Appendix: Architecture next steps

This section describes some strategies we plan to experiment with in architecting async implementations of sync libraries. We haven’t tried these yet, but we hope some of them could make our libraries easier to maintain and use.

We have seen some friction in the core library pattern in that it requires multiple pull requests to make what could be straightforward changes (one PR for core, one for sync, and one for async). We are considering combining libraries and using package extras to separate async and sync package dependencies. This would enable us to include the async, sync, and core code within one package, allowing us to change our libraries in a single PR.
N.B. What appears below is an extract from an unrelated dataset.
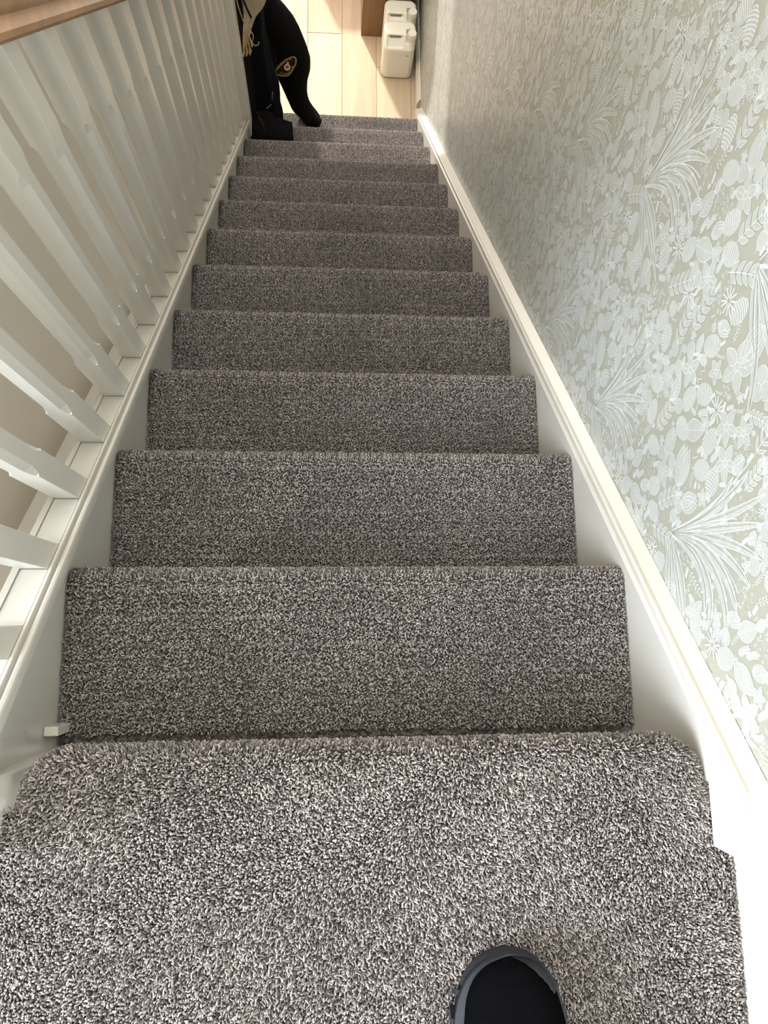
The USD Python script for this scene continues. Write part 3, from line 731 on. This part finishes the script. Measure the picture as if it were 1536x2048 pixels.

We are also interested in a code-sharing strategy where sync implementations defer to async implementations that run in a class-managed event loop. Each sync version of an async class would create an event loop when it starts and manage that loop for its lifetime. This would add 1 thread per sync class that defers to an async class.

As an additional code-sharing strategy, we have begun using (synchronous) non-blocking context managers to provide shared core functionality. Rather than one entry point to an IO-agnostic code block you get two or more: one before the IO-dependent code, one after the IO-dependent code, and potentially one in the middle of your IO-dependent code if you return a non-blocking callable from your __enter__ method.